Wednesday, November 14, 2012

Chocolate-Covered Update


Hey y'all-

Hagen's the same, I'm a little better now that I've got antibiotic goo for my eye, and your dad is worse. He called in sick to work today, but then we got a call that a realtor wanted to show the house, so I made him get up from his deathbed to help me clean. I don't know if it's because we're the ones responsible for childbirth, but I've noticed that women in general and southern women in particular have almost zero tolerance for men moping around complaining about their illnesses. I once saw my mother hurl a bottle of Tylenol in Tex's direction as he moaned about being on the verge of death; that wallpaper wasn't going to hang itself.

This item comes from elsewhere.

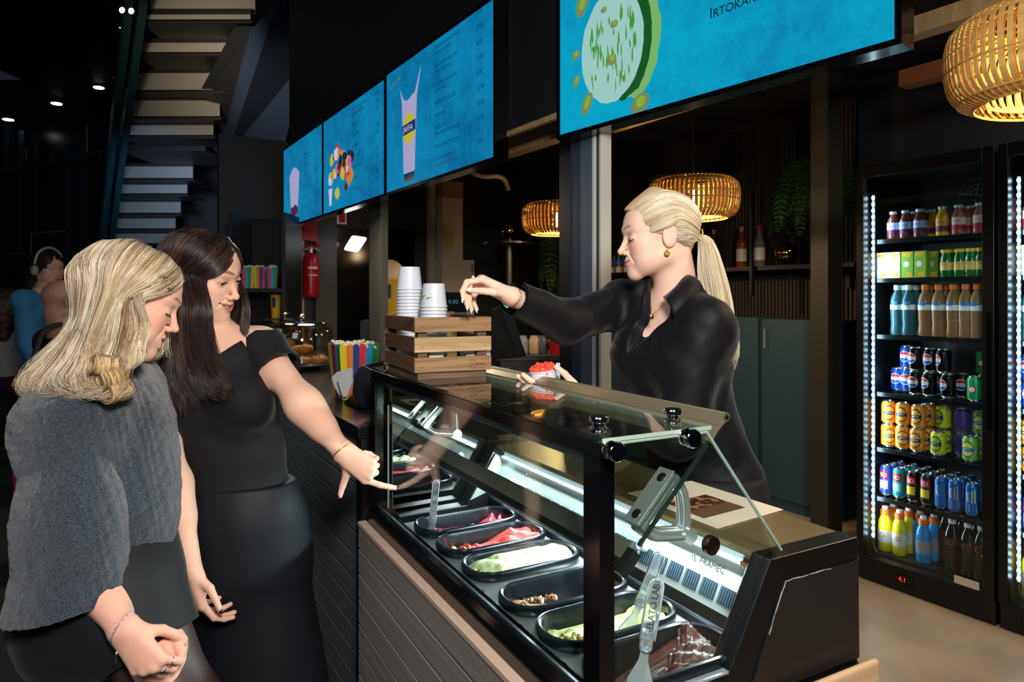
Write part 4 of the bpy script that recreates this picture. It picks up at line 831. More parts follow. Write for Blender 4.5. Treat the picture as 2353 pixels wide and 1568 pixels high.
kp = lambda V, r: (np.linalg.norm(V-np.array(hc1), axis=1) < r) | (np.linalg.norm(V-np.array(hc2), axis=1) < r); HV = bb.mesh(.0017, keep=lambda C, r: kp(C, .12+r)); zc = bo_.z-.13
V, Q = merge([trim(*sec[0], lambda V: V[:, 2] > zc-.004), trim(*sec[1], lambda V: (V[:, 2] < zc+.001) & ~kp(V, .097)), trim(*HV, lambda V: kp(V, .100))])
np_mesh('body', V, Q, M_skin, BR, skin_colours(bb, V, '#e9b89f', '#bb706c', '#33231e', .22, shadow='#9a6a58'))
lash_lines(TB, 1.0, 'open', BR, .0010)
def eyeballs(T, R, gaze, iris, parent):
    g = Vector(gaze).normalized()
    for s in (1, -1):
        c = Vector(T((s*.0325, .0712, -.001))); mb = MB(); Rm = Vector((0, 0, 1)).rotation_difference(g).to_matrix(); mb.ellip(c, (.0119, .0119, .0119), 24, 32, R=Rm); cc = []
        for p in mb.v:
            q = (p-c).normalized().dot(g); a = math.acos(max(-1, min(1, q))); cc.append(lin('#0a0605') if a < .20 else lin(iris) if a < .46 else lin('#1c120d') if a < .52 else lin('#e9e4e2'))
        mb.c = cc; mb.build('eyeball', mat('eyeball', '#ffffff', .08, vcol='Col', coat=1), parent, smooth=True)
eyeballs(TB, RB, (.85, -.20, -.45), '#3a2418', BR)
def teeth(T, parent, z0, z1, y0=.0835, cx=.020):
    mb = MB()
    for k in range(-4, 5):
        x = k*.0048; y = y0-(x/cx)**2*.014+.0005; a = math.atan2(-2*x*.014/cx**2, 1); w_ = .0023
        t = (math.cos(a), math.sin(a)); pts = []
        for zz, f in ((z0, .85), (z0-.003, 1), (z1, .92)):
            for sx in (-1, 0, 1): pts.append(T((x+sx*w_*f*t[0], y+sx*w_*f*t[1]+(.0012 if sx == 0 else 0), zz)))
        mb.add(pts, [(i*3+j, i*3+j+1, (i+1)*3+j+1, (i+1)*3+j) for i in range(2) for j in range(2)])
    o = mb.build('teeth', mat('teeth', '#f4efe8', .2, coat=.4), parent, smooth=True); md = o.modifiers.new('s', 'SOLIDIFY'); md.thickness = .002; md.offset = 0
teeth(TB, BR, -.0570, -.0690, .0855, .0225)
for m in nail_mesh(tl, .0105, (0, 4), {0: Vector((.2, -.9, .35)), 4: Vector((-.75, -.45, -.2))}): m.build('fingernail', M_nail_red, BR, smooth=True)
for m in nail_mesh(trr, .0105, (0, 1, 4)): m.build('fingernail', M_nail_red, BR, smooth=True)
# top: tight body, wide off-shoulder neckline, short sleeves
pA, pB = P(352, 905, 1.7), P(600, 757, 1.8)
def neckline(V):
    t = np.clip((V[:, 0]-pA.x)/(pB.x-pA.x), 0, 1); return (V[:, 2]-(pA.z+(pB.z-pA.z)*t-.014*np.sin(t*PI)))*.8
wB = wrinkle(21, .0022, 20, dirs=[(.3, .1, 1), (.7, .1, .8)]); tp_ = Sdf(); torsoB(tp_, .010, .06); tp_.disp = wB; tp_.shell = .006
tp_.cutf = [neckline, lambda V: (P(560, 1170, 1.8).z+.10*((V[:, 0]-P(560, 0, 1.8).x)/.2)-V[:, 2])*.85]; pts_ = [tp_.mesh(.0034)]
for sh_, el_, r0, r1, t1 in ((lshB, elL, .058, .064, .44), (rshB, elR, .056, .058, .50)):
    sl = Sdf(); sl.cone(sh_.lerp(el_, -.55), sh_, .064, r0, .03); sl.cone(sh_, sh_.lerp(el_, .6), r0, r1, .03); sl.disp = wB; sl.shell = .005; sl.cut(tuple(sh_.lerp(el_, t1)), tuple(el_-sh_)); sl.cutf = [neckline]; pts_.append(sl.mesh(.0034))
V, Q = merge(pts_)
M_top = mat('black_jersey', '#08080b', .8, sheen=.08); np_mesh('top', V, Q, M_top, BR)
sk = Sdf(); TRk = TRB; sk.ell(P(558, 1165, 1.80), (.150, .112, .16), TRk, .06); sk.ell(P(566, 1250, 1.80), (.163, .122, .17), TRk, .06)
sk.cone(P(577, 1330, 1.80), Vector((P(590, 0, 1.80).x+.02, 1.80, .10)), .150, .215, .06, fl=((0, 1, 0), .8)); wk = wrinkle(31, .004, 16, dirs=[(1, .3, .05), (.8, .6, .1)]); sk.disp = wk; sk.cut((0, 0, .09), (0, 0, -1)); sk.cut(tuple(P(540, 1105, 1.8)), (0, 0, 1)); V, Q = sk.mesh(.005)
np_mesh('skirt', V, Q, mat('black_satin_skirt', '#0d1118', .6, spec=.35), BR)
mb = MB(); c = wrL.lerp(elL, .03); d = (wrL-elL).normalized(); R = Vector((0, 0, 1)).rotation_difference(Vector((d.x, d.y-.35, d.z+.1)).normalized()).to_matrix()
mb.tube([c+R @ Vector((math.cos(a)*.0275, math.sin(a)*.0275, 0)) for a in np.linspace(0, 2*PI, 33)], .0014, 8); mb.build('bracelet', M_gold, BR, smooth=True)
# hair: parted above the forehead, falling straight with loose curled ends
hb = Sdf(); Rn = np.array(RB); hb.ell(TB(SKULL_C), SKULL_R+.0025, Rn); hb.ell(TB((-.02, -.05, -.05)), (.062, .050, .075), Rn, .04); hb.cone(TB((-.045, -.04, -.03)), P(415, 800, 1.72), .030, .035, .04); hb.cone(P(415, 800, 1.74), P(420, 900, 1.72), .04, .025, .04)
hb.ell(TB((.002, .092, -.004)), (.066, .052, .070), Rn, .010, 1); hb.ell(TB((0, .085, -.07)), (.06, .06, .06), Rn, .012, 1); V, Q = hb.mesh(.003); np_mesh('hair_cap', V, Q, mat('brunette_cap', '#1a1210', .5), BR)
BC = ['#2a1d1a', '#1c1413', '#3a2721', '#241a1a', '#4a3026']
def hp_(pts): return [P(*p) for p in pts]
part = [(.004, .080, .066), (.004, .072, .080), (.003, .055, .094), (.002, .025, .104), (.0, -.02, .106), (.0, -.065, .09)]
def side(k, ear, lm, tail): return comb(TB, part[k], ear, 4, .005, lm+.003, .012)+hp_(tail)
G1 = [side(5, (-.045, -.085, .010), .012, [(380, 700, 1.73), (374, 780, 1.70), (371, 850, 1.67), (368, 920, 1.645), (392, 965, 1.64)]),
      side(5, (-.062, -.060, .010), .012, [(392, 700, 1.68), (388, 780, 1.66), (386, 850, 1.645), (392, 920, 1.64), (384, 962, 1.635)]),
      side(4, (-.074, -.030, .010), .014, [(412, 700, 1.652), (410, 780, 1.648), (411, 850, 1.64), (424, 910, 1.64), (416, 952, 1.635)]),
      side(3, (-.078, .000, .008), .015, [(435, 700, 1.640), (436, 780, 1.642), (443, 850, 1.645), (458, 902, 1.642), (468, 926, 1.64)]),
      side(2, (-.076, .026, .006), .015, [(458, 700, 1.634), (461, 780, 1.638), (474, 856, 1.645), (498, 905, 1.645), (512, 916, 1.64)]),
      side(1, (-.070, .044, .004), .013, [(472, 700, 1.636), (476, 770, 1.640), (494, 850, 1.652), (514, 892, 1.65), (522, 906, 1.645)]),
      side(0, (-.066, .054, .002), .010, [(480, 705, 1.645), (488, 765, 1.65), (506, 846, 1.658), (520, 886, 1.655), (508, 912, 1.65)])]
def side2(k, ear, lm, tail): return comb(TB, part[k], ear, 4, .005, lm+.004, .011)+hp_(tail)
G2 = [side2(0, (.066, .052, .006), .010, [(562, 690, 1.76), (558, 760, 1.75), (568, 830, 1.73), (592, 880, 1.71)]), side2(1, (.074, .036, .010), .013, [(566, 690, 1.785), (566, 770, 1.765), (582, 830, 1.735), (580, 884, 1.70)]),
      side2(2, (.078, .006, .010), .014, [(556, 690, 1.82), (548, 780, 1.77), (562, 850, 1.72), (554, 886, 1.70)]), side2(3, (.076, -.03, .010), .014, [(530, 700, 1.85), (525, 790, 1.80), (535, 850, 1.73), (548, 890, 1.69)])]
G3 = [side(5, (-.03, -.095, .0), .012, [(385, 740, 1.79), (380, 820, 1.77), (376, 900, 1.75)]), side(5, (.02, -.10, .0), .012, [(420, 740, 1.86), (412, 820, 1.86), (410, 890, 1.85)]), side2(4, (.06, -.07, .0), .013, [(490, 740, 1.87), (485, 820, 1.87), (480, 890, 1.87)])]
strands('hair', G1, 4800, M_hair, BR, BC, .0007, 30, .004, 110, .0016, .012, .010, 41, .66); strands('side_hair', G2, 2000, M_hair, BR, BC, .0007, 30, .005, 50, .0016, .014, .008, 42, .7); strands('back_hair', G3, 1100, M_hair, BR, BC, .0014, 22, .008, 40, .002, .01, .012, 43, .7)
# ------------------------------------------------------------------ blonde guest in the wool poncho jumper, leaning forward
BN = thing('person', 'person with wavy blonde hair in a grey wool jumper leaning towards the case', 'person', (P(230, 1400, 1.46).x, 1.46, 0))
RN_ = lookmat((.86, .36, -.40)); no = P(303, 683, 1.47); bn = Sdf(); TN = head(bn, no, RN_, 1.0, 'open', 'down', .008)
nbN = P(222, 838, 1.47); rshN = P(170, 955, 1.36); lshN = P(285, 905, 1.56); TNt = ortho((.97, -.2, -.12), (.25, 0, 1))
bn.cone(TN((0, -.030, -.055)), nbN, .052, .060, .03)
bn.ell(P(215, 985, 1.47), (.135, .090, .155), TNt, .06); bn.ell(P(225, 1150, 1.47), (.100, .075, .15), TNt, .06); bn.ell(P(225, 1330, 1.46), (.165, .125, .15), TNt, .06)
bn.cone(nbN, rshN, .05, .05, .05); bn.cone(nbN, lshN, .05, .05, .05)
elN = P(135, 1235, 1.37); wrN = P(285, 1447, 1.27); bn.chain([rshN, elN, wrN], [.046, .037, .0245], .03); bn.cone(elN.lerp(wrN, .1), elN.lerp(wrN, .5), .037, .033, .03)
elF = P(300, 1180, 1.53); bn.chain([lshN, elF, P(300, 1310, 1.50)], [.046, .037, .028], .03)
th = hand(bn, wrN, (.60, -.06, -.80), (.80, .02, .60), 'R', [(52, 66, 40), (58, 74, 40), (60, 74, 40), (60, 70, 40)], (.10, .02, -.05, -.12), thumb=((.60, .42, -.66), (.72, .05, -.68), (.66, -.22, -.66)), S=1.0)
h1_, h2_ = P(285, 1370, 1.40), P(200, 1380, 1.52); k1 = P(425, 1640, 1.36); k2 = P(250, 1700, 1.52)
for h_, k_, dx in ((h1_, k1, -.02), (h2_, k2, -.10)):
    an = Vector((k_.x+dx, k_.y, .09)); bn.chain([h_, k_, an], [.095, .062, .036], .05); bn.chain([an, an+Vector((.08, -.02, -.05)), an+Vector((.14, -.04, -.065))], [.034, .032, .02], .03)
sec = [bn.mesh(.0012, keep=lambda C, r: C[:, 2] > no.z-.16-r), bn.mesh(.0034)]; hcn = wrN+Vector((.05, 0, -.06)); kp = lambda V, r: np.linalg.norm(V-np.array(hcn), axis=1) < r; HV = bn.mesh(.0016, keep=lambda C, r: kp(C, .12+r)); zc = no.z-.15
V, Q = merge([trim(*sec[0], lambda V: V[:, 2] > zc-.004), trim(*sec[1], lambda V: (V[:, 2] < zc+.001) & ~kp(V, .097)), trim(*HV, lambda V: kp(V, .100))])
np_mesh('body', V, Q, M_skin, BN, skin_colours(bn, V, '#e8ae96', '#c0707a', '#5a4030', .34))
lash_lines(TN, 1.0, 'down', BN, .0012); teeth(TN, BN, -.0585, -.0650, .0845, .018)
E_ = Sdf(); E_.ell(TN((0, .070, -.074)), (.012, .014, .005), np.array(RN_)); V, Q = E_.mesh(.002); np_mesh('tongue', V, Q, mat('tongue', '#b8455c', .3), BN)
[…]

You dad picked me up some cough syrup in town yesterday, but he got the mildest, non-drowsy form of Robitussin there is. What's the point of that? I want to take two swigs of something that knocks my butt out for 24 hours, and if I wake up tomorrow and Ella has decided to raise Hagen as her own, well, that's a price I'm willing to pay for a good night's sleep.



You know who remains in excellent spirits, without a care or cough in the world? This joker:



"Mommy, can we make a chocolate cake with sprinkles on it and I can stir the ingredients?" 

I was going to say no, but you had me at "ingredients."

We made a chocolate cake, but only because I wasn't smart enough at the time to google, "Homemade Ny-Quil."